Articolo 18 – Operazioni di credito e di mercato aperto
18.1. Al fine di perseguire gli obiettivi del Sebc (Sistema europeo delle Banche centrali) e di assolvere i propri compiti, la Bce e le Banche centrali nazionali hanno la facoltà di (…) effettuare operazioni di credito con istituti creditizi ed altri operatori di mercato, erogando i presiti sulla base di adeguate garanzie.

L’Efsf e l’Esm sono di certo “altri operatori di mercato”, e dunque non è necessaria alcuna licenza bancaria. Quanto alle “adeguate garanzie”, la stessa Bce ha appena detto di accettare in garanzia (per i prestiti alle banche) i titoli con rating fino a BBB, e dunque vi rientrano perfettamente anche i titoli italiani e spagnoli. E’ appena il caso di ripetere che, se fosse attivato questo meccanismo, avendo il Fondo salva-Stati una potenza di fuoco illimitata grazie all’accesso ai finanziamenti Bce, gli speculatori si guardarebbero bene dallo scommettergli contro e dunque di fatto quelle risorse non sarebbero usate.

Il ritornello che si vorrebbero “salvare i paesi spreconi con i soldi dei tedeschi” è dunque, oltre che piuttosto odioso viste le condizioni sociali in cui quei paesi versano, anche doppiamente sbagliato: una prima volta perché quei soldi di fatto non sarebbero usati, e una seconda volta, ben più sostanziale, perché una parte di quei soldi sono dei tedeschi proprio perché arrivano loro dai “paesi spreconi”.

Una volta risolto in questo modo il problema dei debiti sovrani, i paesi in difficoltà avrebbero più risorse per attuare politiche di rientro meno recessive e senza dover ricorrere alla macelleria sociale a cui oggi sono costretti.
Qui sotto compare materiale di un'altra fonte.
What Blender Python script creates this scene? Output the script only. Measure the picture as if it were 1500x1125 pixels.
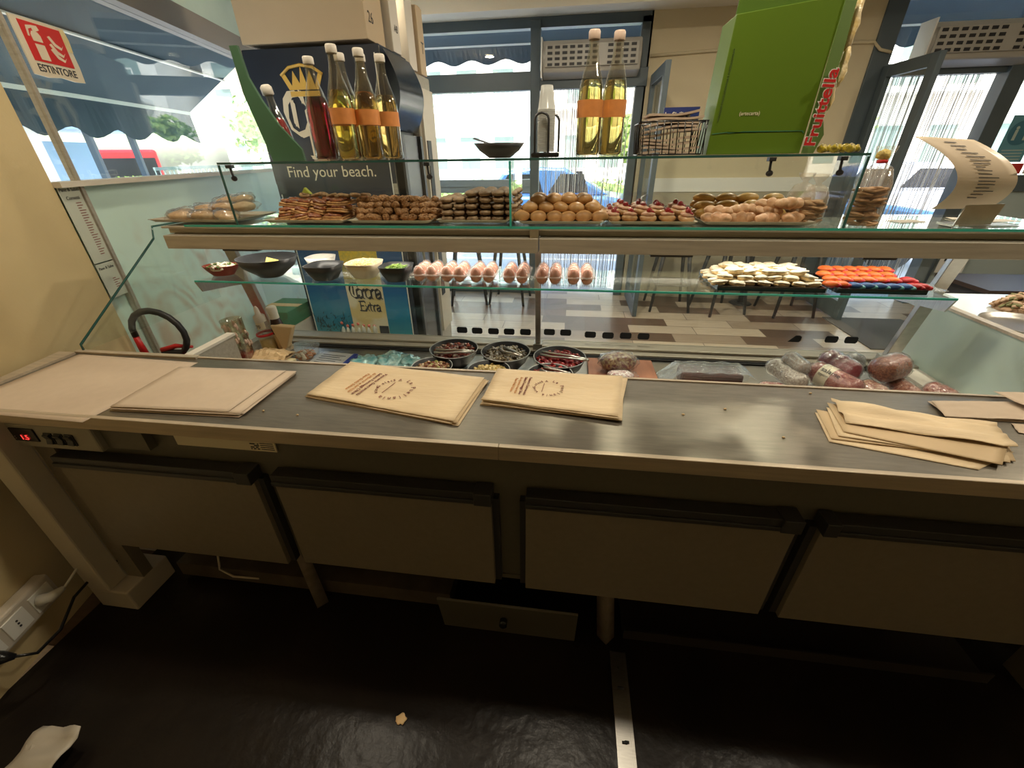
import bpy, math, random
from mathutils import Vector, Matrix, noise
random.seed(7)
PI = math.pi
S = bpy.context.scene
COL = S.collection
for o in list(bpy.data.objects): bpy.data.objects.remove(o)

# ---------------------------------------------------------------- camera
cd = bpy.data.cameras.new('camera'); cam = bpy.data.objects.new('camera', cd); COL.objects.link(cam)
cd.sensor_width = 36; cd.lens = 14.4; cd.clip_start = 0.02; cd.clip_end = 200
Rr = Vector((0.99123, 0.13104, -0.01361)); Rd = Vector((0.05158, -0.48431, -0.87337)); Rf = Vector((-0.12139, 0.86502, -0.48682))
Rf = Rr.cross(Rd).normalized()
M = Matrix((Rr, -Rd, -Rf)).transposed().to_4x4(); M.translation = (0, 0, 1.5)
cam.matrix_world = M
S.camera = cam
# ---------------------------------------------------------------- view, sky, sun, lamps
S.view_settings.view_transform = 'Standard'; S.view_settings.look = 'None'
S.view_settings.gamma = 1; S.view_settings.use_curve_mapping = False
S.view_settings.exposure = 0.0
w = bpy.data.worlds.new('sky'); S.world = w; w.use_nodes = True
wn = w.node_tree; bg = wn.nodes['Background']
sk = wn.nodes.new('ShaderNodeTexSky'); sk.sky_type = 'NISHITA'; sk.sun_disc = False
sk.sun_elevation = math.radians(48); sk.sun_rotation = math.radians(200); sk.air_density = 1.2; sk.dust_density = 2.5
wn.links.new(sk.outputs[0], bg.inputs[0]); bg.inputs[1].default_value = 0.9
sl = bpy.data.lights.new('sun', 'SUN'); sl.energy = 10.0; sl.angle = 0.01; sl.color = (1, .96, .88)
so = bpy.data.objects.new('sun', sl); COL.objects.link(so)
so.rotation_euler = Vector((0.35, 0.75, -0.95)).to_track_quat('-Z', 'Y').to_euler()

# ---------------------------------------------------------------- materials
def mat(name, col=(.8,.8,.8), rough=.5, metal=0, col2=None, nscale=8, bump=0, bscale=None, coat=0, spec=.5,
        emit=None, estr=0, trans=0, sss=0, alpha=1, stretch=None, contrast=.25):
    m = bpy.data.materials.new(name); m.use_nodes = True
    n = m.node_tree; b = n.nodes['Principled BSDF']
    b.inputs['Base Color'].default_value = (*col, 1); b.inputs['Roughness'].default_value = rough
    b.inputs['Metallic'].default_value = metal; b.inputs['Specular IOR Level'].default_value = spec
    b.inputs['Coat Weight'].default_value = coat; b.inputs['Coat Roughness'].default_value = .08
    b.inputs['Transmission Weight'].default_value = trans
    b.inputs['Alpha'].default_value = alpha
    if sss: b.inputs['Subsurface Weight'].default_value = sss; b.inputs['Subsurface Scale'].default_value = .01
    if emit: b.inputs['Emission Color'].default_value = (*emit, 1); b.inputs['Emission Strength'].default_value = estr
    if col2 or bump:
        tc = n.nodes.new('ShaderNodeTexCoord'); mp = n.nodes.new('ShaderNodeMapping')
        n.links.new(tc.outputs['Object'], mp.inputs[0])
        if stretch: mp.inputs['Scale'].default_value = stretch
    if col2:
        t = n.nodes.new('ShaderNodeTexNoise'); t.inputs['Scale'].default_value = nscale; t.inputs['Detail'].default_value = 5
        n.links.new(mp.outputs[0], t.inputs['Vector'])
        r = n.nodes.new('ShaderNodeValToRGB'); r.color_ramp.elements[0].position = .5-contrast; r.color_ramp.elements[1].position = .5+contrast
        r.color_ramp.elements[0].color = (*col, 1); r.color_ramp.elements[1].color = (*col2, 1)
        n.links.new(t.outputs[0], r.inputs[0]); n.links.new(r.outputs[0], b.inputs['Base Color'])
    if bump:
        t2 = n.nodes.new('ShaderNodeTexNoise'); t2.inputs['Scale'].default_value = bscale or nscale; t2.inputs['Detail'].default_value = 4
        n.links.new(mp.outputs[0], t2.inputs['Vector'])
        bp = n.nodes.new('ShaderNodeBump'); bp.inputs['Strength'].default_value = bump; bp.inputs['Distance'].default_value = .01
        n.links.new(t2.outputs[0], bp.inputs['Height']); n.links.new(bp.outputs[0], b.inputs['Normal'])
    return m

def sheet_glass(name, tint=(.93,.98,.96), refl=1.0, ior=1.45, rough=0.0, bump=0, dirt=0, dirtcol=(.8,.85,.82)):
    """clear sheet: what passes straight through is tinted, what reflects follows fresnel; optional dusty film"""
    m = bpy.data.materials.new(name); m.use_nodes = True; n = m.node_tree
    for x in list(n.nodes): n.nodes.remove(x)
    out = n.nodes.new('ShaderNodeOutputMaterial'); tr = n.nodes.new('ShaderNodeBsdfTransparent'); tr.inputs[0].default_value = (*tint, 1)
    gl = n.nodes.new('ShaderNodeBsdfGlossy'); gl.inputs['Roughness'].default_value = rough; gl.inputs[0].default_value = (refl, refl, refl, 1)
    fr = n.nodes.new('ShaderNodeFresnel')      # same reflectance on both faces of the thin sheet
    ge = n.nodes.new('ShaderNodeNewGeometry'); ma = n.nodes.new('ShaderNodeMath'); ma.operation = 'MULTIPLY_ADD'; ma.inputs[1].default_value = 1/ior-ior; ma.inputs[2].default_value = ior
    n.links.new(ge.outputs['Backfacing'], ma.inputs[0]); n.links.new(ma.outputs[0], fr.inputs[0])
    mx = n.nodes.new('ShaderNodeMixShader'); n.links.new(fr.outputs[0], mx.inputs[0]); n.links.new(tr.outputs[0], mx.inputs[1]); n.links.new(gl.outputs[0], mx.inputs[2])
    last = mx
    if bump:
        tc = n.nodes.new('ShaderNodeTexCoord'); t = n.nodes.new('ShaderNodeTexNoise'); t.inputs['Scale'].default_value = 45; t.inputs['Distortion'].default_value = 1.5
        n.links.new(tc.outputs['Object'], t.inputs['Vector']); bp = n.nodes.new('ShaderNodeBump'); bp.inputs['Strength'].default_value = bump; bp.inputs['Distance'].default_value = .01
        n.links.new(t.outputs[0], bp.inputs['Height']); n.links.new(bp.outputs[0], gl.inputs['Normal']); n.links.new(bp.outputs[0], fr.inputs['Normal'])
    if dirt:
        df = n.nodes.new('ShaderNodeBsdfDiffuse'); df.inputs[0].default_value = (*dirtcol, 1)
        tl = n.nodes.new('ShaderNodeBsdfTranslucent'); tl.inputs[0].default_value = (*dirtcol, 1)
        ad = n.nodes.new('ShaderNodeMixShader'); ad.inputs[0].default_value = .5
        n.links.new(df.outputs[0], ad.inputs[1]); n.links.new(tl.outputs[0], ad.inputs[2])
        tc = n.nodes.new('ShaderNodeTexCoord'); t = n.nodes.new('ShaderNodeTexNoise'); t.inputs['Scale'].default_value = 6; t.inputs['Detail'].default_value = 6
        n.links.new(tc.outputs['Object'], t.inputs['Vector'])
        ml = n.nodes.new('ShaderNodeMath'); ml.operation = 'MULTIPLY'; ml.inputs[1].default_value = dirt*2; n.links.new(t.outputs[0], ml.inputs[0])
        m2 = n.nodes.new('ShaderNodeMixShader'); n.links.new(ml.outputs[0], m2.inputs[0]); n.links.new(mx.outputs[0], m2.inputs[1]); n.links.new(ad.outputs[0], m2.inputs[2]); last = m2
    n.links.new(last.outputs[0], out.inputs[0])
    return m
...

Certo, i tassi dei tedeschi e dei loro fiancheggiatori salirebbero un po’, perché svanirebbe la componente che scommette contro l’euro. Ma è l’attuale situazione che è anomala, un “dividendo” frutto di una insopportabile prepotenza. Superata l’emergenza, si potrebbe riprendere più serenamente a parlare delle necessarie riforme per il completamento anche politico dell’Unione europea.